Provided entries
— Start —

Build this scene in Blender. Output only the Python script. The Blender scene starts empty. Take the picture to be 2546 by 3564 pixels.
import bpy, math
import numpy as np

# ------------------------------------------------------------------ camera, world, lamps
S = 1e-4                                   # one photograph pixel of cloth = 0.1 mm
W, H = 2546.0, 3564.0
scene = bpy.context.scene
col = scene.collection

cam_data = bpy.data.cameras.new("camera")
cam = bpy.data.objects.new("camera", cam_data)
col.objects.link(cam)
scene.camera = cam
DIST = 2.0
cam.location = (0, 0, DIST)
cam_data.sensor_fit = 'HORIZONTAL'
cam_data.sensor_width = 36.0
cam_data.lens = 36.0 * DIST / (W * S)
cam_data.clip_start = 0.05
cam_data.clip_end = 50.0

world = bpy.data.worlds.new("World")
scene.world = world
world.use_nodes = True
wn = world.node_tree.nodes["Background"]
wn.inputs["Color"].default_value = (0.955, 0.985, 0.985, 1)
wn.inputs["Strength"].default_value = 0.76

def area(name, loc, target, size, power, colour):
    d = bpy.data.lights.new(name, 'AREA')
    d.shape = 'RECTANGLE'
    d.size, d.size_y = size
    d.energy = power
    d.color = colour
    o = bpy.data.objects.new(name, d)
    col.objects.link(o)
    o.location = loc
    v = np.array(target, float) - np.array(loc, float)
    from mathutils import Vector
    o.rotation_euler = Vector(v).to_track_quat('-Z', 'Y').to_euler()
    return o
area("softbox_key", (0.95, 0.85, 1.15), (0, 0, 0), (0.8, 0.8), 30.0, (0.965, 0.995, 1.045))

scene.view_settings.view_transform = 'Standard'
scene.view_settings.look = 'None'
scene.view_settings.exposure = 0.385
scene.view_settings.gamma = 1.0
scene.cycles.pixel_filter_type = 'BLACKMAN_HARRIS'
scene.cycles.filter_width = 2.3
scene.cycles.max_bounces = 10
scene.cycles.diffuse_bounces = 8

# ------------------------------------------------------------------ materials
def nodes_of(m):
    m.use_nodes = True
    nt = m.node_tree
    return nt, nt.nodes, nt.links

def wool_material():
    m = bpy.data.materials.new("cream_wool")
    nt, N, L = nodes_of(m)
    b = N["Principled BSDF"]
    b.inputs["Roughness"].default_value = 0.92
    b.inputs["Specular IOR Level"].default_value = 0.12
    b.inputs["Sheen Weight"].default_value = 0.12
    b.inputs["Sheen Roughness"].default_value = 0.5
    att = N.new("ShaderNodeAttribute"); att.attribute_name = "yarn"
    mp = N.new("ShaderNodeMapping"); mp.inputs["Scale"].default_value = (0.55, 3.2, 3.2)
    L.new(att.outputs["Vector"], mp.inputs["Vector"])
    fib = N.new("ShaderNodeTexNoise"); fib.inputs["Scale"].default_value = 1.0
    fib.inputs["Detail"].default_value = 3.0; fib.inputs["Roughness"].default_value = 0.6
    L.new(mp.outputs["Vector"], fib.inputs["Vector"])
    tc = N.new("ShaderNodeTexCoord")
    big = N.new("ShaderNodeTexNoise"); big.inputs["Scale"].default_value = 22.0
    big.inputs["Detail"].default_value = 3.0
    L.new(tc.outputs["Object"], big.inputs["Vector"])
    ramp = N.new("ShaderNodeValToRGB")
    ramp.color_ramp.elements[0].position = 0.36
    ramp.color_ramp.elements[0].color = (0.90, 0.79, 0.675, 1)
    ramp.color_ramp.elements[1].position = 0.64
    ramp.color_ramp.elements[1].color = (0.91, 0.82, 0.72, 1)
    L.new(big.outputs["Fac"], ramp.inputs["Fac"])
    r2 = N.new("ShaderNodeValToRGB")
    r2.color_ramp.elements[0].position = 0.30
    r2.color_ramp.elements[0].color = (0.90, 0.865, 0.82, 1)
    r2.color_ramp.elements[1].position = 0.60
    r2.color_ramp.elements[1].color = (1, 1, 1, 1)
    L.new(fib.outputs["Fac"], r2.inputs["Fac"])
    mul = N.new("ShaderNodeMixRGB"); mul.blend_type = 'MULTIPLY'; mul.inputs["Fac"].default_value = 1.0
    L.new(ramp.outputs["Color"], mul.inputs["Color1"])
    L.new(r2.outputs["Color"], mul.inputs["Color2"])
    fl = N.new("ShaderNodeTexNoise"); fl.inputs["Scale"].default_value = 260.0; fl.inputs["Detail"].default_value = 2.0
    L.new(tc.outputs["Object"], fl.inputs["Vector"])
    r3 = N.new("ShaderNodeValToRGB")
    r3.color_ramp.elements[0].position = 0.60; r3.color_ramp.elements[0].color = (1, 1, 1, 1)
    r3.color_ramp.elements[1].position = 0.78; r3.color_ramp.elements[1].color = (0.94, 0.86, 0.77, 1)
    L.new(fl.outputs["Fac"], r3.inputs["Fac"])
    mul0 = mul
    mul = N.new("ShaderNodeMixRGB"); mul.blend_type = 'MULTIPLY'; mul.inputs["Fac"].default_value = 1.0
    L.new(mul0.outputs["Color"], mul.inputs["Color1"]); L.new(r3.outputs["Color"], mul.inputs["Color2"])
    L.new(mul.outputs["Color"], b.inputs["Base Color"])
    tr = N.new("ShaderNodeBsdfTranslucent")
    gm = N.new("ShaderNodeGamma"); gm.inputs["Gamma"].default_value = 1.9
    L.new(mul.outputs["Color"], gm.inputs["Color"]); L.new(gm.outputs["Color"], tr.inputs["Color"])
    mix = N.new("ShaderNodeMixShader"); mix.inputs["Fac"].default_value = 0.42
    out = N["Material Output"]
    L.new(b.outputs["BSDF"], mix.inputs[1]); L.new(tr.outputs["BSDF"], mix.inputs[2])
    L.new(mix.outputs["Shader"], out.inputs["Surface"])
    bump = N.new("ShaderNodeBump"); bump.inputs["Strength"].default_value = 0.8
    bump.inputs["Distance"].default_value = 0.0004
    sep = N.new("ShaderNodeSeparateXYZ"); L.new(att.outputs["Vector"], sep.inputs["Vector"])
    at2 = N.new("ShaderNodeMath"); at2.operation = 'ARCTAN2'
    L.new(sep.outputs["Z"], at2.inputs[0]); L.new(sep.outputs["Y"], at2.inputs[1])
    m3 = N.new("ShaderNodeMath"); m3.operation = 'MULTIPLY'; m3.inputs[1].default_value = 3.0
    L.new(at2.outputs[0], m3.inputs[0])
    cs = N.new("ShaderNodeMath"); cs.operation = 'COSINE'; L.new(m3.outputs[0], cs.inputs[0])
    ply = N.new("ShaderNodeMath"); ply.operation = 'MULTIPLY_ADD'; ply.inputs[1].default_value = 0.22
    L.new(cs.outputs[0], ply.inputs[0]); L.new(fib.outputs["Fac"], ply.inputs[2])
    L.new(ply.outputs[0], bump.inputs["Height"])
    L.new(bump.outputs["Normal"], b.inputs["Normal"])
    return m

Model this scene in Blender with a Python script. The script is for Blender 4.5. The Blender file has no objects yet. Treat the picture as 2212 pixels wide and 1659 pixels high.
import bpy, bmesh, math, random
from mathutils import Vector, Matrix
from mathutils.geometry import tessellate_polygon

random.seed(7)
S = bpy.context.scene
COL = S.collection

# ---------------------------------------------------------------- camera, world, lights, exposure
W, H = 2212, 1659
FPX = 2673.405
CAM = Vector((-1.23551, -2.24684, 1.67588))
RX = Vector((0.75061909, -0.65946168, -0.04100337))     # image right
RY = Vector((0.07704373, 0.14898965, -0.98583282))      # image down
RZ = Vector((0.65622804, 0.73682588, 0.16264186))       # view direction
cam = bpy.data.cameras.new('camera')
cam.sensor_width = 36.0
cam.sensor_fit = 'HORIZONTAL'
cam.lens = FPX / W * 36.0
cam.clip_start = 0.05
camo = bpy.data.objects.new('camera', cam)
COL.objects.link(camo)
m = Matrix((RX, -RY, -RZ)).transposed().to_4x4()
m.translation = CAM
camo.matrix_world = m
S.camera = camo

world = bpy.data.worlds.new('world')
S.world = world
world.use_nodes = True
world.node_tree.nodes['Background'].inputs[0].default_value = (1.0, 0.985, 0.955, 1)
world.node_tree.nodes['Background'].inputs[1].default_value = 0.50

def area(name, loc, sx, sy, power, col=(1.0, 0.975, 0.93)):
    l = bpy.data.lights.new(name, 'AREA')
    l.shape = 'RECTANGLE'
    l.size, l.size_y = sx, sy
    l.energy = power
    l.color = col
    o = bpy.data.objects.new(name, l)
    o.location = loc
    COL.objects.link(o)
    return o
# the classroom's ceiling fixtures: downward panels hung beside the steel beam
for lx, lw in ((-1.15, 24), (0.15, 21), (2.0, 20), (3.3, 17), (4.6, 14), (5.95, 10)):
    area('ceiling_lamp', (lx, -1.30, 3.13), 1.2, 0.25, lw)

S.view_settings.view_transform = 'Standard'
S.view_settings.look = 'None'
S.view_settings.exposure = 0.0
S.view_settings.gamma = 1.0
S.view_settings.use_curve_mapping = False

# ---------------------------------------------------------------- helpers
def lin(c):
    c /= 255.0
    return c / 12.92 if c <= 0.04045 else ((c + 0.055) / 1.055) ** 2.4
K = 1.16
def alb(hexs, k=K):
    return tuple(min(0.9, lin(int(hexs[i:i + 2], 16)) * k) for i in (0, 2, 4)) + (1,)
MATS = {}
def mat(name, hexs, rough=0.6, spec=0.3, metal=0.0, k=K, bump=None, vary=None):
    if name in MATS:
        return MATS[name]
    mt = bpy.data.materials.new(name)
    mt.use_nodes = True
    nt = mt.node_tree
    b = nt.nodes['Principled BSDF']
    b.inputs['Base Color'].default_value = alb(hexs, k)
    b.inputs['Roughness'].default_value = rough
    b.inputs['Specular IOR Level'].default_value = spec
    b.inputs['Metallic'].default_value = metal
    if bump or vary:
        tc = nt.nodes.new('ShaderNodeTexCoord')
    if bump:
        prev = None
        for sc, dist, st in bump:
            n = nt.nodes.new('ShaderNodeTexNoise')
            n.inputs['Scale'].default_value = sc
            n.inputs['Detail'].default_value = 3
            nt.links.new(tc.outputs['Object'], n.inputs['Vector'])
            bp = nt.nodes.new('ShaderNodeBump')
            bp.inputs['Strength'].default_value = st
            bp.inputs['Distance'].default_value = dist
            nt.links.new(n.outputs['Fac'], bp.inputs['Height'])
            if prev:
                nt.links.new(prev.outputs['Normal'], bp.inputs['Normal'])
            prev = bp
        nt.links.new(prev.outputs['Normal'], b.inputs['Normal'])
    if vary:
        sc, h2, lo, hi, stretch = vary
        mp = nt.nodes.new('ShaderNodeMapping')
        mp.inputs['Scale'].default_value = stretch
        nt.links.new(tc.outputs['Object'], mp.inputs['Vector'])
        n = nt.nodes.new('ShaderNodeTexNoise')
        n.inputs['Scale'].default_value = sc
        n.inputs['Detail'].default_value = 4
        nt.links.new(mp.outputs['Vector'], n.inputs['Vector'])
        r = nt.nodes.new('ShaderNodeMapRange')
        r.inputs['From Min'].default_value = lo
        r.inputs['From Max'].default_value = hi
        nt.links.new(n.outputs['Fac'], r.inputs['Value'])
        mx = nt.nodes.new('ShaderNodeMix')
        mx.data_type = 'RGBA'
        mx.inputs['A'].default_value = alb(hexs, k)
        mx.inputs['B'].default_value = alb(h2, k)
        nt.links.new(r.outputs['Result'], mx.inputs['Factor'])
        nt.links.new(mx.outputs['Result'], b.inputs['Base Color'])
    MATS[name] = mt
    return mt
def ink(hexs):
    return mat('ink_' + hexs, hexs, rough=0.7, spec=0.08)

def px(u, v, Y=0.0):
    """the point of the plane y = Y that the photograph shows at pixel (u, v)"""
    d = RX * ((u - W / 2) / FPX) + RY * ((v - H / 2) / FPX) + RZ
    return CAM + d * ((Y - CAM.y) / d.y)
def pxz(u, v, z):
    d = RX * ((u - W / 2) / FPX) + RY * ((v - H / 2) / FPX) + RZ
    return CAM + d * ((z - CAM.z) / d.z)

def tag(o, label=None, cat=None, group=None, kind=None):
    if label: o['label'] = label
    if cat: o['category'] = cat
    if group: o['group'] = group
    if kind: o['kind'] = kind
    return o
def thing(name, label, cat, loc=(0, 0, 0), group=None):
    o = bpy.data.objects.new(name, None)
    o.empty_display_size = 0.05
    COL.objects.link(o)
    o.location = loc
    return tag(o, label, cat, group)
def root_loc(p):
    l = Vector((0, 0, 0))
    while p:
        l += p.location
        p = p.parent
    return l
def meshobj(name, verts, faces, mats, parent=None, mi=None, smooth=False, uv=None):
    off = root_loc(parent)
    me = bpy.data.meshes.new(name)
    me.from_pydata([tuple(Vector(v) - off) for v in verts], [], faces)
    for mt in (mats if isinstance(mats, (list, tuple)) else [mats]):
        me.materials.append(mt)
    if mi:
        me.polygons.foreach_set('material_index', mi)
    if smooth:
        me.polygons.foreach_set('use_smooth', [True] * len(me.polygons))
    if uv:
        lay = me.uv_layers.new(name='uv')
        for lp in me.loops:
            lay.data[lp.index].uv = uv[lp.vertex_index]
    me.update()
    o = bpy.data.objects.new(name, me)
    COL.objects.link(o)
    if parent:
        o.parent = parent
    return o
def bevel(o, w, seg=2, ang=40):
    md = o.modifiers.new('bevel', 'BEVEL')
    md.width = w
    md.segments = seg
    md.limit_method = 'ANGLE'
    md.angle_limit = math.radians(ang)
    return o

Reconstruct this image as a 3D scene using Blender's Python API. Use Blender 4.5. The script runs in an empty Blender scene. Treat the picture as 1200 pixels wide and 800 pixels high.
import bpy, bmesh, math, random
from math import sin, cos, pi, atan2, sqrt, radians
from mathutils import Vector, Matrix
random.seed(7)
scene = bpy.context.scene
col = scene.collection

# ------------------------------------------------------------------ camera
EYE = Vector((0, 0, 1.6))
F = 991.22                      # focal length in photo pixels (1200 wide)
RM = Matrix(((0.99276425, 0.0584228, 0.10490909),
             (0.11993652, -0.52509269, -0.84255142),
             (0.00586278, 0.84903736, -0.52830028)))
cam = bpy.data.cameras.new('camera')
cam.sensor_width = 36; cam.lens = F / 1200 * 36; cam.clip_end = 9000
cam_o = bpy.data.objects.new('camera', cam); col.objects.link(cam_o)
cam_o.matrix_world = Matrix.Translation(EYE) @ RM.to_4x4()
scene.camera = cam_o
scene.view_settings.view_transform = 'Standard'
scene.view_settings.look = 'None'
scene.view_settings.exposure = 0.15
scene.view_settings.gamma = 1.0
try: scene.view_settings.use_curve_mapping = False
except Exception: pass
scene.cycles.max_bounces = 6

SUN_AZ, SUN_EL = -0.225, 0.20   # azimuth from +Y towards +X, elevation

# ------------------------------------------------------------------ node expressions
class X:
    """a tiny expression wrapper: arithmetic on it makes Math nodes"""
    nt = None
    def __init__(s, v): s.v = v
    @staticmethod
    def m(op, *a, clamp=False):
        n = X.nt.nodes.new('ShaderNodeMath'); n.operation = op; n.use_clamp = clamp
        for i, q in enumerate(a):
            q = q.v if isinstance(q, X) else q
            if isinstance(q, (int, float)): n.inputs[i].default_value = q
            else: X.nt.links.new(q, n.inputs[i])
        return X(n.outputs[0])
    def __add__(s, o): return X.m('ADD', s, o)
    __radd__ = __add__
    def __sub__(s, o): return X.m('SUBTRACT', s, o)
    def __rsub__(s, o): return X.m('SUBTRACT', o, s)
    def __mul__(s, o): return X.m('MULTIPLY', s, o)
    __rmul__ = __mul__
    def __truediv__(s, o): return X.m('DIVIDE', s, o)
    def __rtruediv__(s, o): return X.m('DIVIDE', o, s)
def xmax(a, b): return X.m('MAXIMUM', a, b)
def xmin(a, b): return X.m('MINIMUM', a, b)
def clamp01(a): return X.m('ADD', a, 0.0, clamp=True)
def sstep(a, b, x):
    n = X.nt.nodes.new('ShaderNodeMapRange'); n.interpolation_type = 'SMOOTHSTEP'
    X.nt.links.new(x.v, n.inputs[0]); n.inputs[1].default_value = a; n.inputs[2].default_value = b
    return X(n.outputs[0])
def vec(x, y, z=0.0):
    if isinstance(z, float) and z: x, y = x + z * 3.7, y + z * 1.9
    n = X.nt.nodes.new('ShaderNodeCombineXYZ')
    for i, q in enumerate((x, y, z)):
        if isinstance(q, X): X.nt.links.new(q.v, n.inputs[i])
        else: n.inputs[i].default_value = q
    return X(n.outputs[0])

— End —

Short exercise
Extract the lines from the line with "Model this scene" to the line with "COL = S.collection", inclusive, reproducing them exactly and leaving out every other line.

Response to the task
Model this scene in Blender with a Python script. The script is for Blender 4.5. The Blender file has no objects yet. Treat the picture as 2212 pixels wide and 1659 pixels high.
import bpy, bmesh, math, random
from mathutils import Vector, Matrix
from mathutils.geometry import tessellate_polygon

random.seed(7)
S = bpy.context.scene
COL = S.collection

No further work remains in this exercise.